* Begin Recorded data *
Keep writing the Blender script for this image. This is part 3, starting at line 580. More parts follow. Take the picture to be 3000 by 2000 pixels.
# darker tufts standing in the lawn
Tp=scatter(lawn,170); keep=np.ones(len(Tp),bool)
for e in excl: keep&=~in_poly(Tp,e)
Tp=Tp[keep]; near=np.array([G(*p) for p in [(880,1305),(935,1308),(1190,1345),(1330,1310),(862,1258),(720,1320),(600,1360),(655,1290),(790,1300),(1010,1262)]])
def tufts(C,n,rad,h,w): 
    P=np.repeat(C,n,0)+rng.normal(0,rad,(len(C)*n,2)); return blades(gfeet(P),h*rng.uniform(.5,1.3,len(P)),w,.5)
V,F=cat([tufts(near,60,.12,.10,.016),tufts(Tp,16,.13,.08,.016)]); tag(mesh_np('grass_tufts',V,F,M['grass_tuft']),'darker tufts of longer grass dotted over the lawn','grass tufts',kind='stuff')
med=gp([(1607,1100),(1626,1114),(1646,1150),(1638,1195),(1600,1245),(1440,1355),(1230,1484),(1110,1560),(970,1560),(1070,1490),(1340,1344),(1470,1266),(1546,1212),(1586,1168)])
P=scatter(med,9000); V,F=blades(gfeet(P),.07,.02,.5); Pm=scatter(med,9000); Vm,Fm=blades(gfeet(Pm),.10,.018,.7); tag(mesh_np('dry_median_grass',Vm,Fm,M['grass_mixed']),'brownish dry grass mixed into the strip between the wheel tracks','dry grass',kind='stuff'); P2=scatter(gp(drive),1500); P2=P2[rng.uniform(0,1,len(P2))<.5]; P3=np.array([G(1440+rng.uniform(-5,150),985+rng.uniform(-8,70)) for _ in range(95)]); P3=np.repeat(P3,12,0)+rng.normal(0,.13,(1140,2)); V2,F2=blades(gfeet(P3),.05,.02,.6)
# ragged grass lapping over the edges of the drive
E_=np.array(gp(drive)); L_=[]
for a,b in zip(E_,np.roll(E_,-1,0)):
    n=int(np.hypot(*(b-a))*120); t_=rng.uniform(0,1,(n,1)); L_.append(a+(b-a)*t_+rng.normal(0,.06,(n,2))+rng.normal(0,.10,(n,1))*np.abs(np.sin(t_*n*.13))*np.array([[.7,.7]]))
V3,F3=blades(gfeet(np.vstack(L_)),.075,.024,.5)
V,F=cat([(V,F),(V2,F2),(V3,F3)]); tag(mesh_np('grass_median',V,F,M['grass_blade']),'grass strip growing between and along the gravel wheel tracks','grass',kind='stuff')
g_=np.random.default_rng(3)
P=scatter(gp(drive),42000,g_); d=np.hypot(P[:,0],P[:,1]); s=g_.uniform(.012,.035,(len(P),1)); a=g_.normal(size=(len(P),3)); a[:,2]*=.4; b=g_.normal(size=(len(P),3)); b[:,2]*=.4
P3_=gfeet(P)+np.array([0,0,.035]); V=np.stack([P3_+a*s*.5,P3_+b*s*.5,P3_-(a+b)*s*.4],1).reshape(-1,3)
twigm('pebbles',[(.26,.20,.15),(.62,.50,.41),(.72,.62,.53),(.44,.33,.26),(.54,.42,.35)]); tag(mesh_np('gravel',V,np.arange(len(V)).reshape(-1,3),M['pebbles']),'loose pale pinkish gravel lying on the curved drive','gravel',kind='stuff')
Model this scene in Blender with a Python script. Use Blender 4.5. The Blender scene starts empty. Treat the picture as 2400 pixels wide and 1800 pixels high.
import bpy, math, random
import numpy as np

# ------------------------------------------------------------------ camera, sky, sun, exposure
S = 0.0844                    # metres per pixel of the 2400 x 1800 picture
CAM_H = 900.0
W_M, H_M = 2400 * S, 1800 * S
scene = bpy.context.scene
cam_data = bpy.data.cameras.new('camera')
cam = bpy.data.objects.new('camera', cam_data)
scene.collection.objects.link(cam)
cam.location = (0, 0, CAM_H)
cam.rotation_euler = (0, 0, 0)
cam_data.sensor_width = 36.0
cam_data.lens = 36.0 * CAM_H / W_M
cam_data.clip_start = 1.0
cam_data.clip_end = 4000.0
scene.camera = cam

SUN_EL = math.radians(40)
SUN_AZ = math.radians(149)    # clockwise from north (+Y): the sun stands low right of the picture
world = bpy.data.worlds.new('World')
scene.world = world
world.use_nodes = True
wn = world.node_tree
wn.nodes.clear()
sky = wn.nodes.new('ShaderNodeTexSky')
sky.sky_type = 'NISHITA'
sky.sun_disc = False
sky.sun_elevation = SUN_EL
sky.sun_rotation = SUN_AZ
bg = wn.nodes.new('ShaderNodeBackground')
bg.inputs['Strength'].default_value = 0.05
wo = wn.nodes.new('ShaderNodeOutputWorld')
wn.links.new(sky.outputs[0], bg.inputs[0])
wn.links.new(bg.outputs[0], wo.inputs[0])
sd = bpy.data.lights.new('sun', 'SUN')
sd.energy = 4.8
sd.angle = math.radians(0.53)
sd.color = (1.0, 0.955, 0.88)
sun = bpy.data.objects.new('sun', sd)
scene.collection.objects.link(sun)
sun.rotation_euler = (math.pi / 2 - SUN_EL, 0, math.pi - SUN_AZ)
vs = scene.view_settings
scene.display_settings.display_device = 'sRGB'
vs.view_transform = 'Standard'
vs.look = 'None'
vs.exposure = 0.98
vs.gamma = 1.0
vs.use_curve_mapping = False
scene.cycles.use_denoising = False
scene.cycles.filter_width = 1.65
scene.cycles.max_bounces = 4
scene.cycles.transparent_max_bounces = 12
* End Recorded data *
* **Given request**:
Above are the entries. Quote exactly the lines from the one bearing "Model this scene" through the one bearing "scene.camera = cam".

* **Finished answer**:
Model this scene in Blender with a Python script. Use Blender 4.5. The Blender scene starts empty. Treat the picture as 2400 pixels wide and 1800 pixels high.
import bpy, math, random
import numpy as np

# ------------------------------------------------------------------ camera, sky, sun, exposure
S = 0.0844                    # metres per pixel of the 2400 x 1800 picture
CAM_H = 900.0
W_M, H_M = 2400 * S, 1800 * S
scene = bpy.context.scene
cam_data = bpy.data.cameras.new('camera')
cam = bpy.data.objects.new('camera', cam_data)
scene.collection.objects.link(cam)
cam.location = (0, 0, CAM_H)
cam.rotation_euler = (0, 0, 0)
cam_data.sensor_width = 36.0
cam_data.lens = 36.0 * CAM_H / W_M
cam_data.clip_start = 1.0
cam_data.clip_end = 4000.0
scene.camera = cam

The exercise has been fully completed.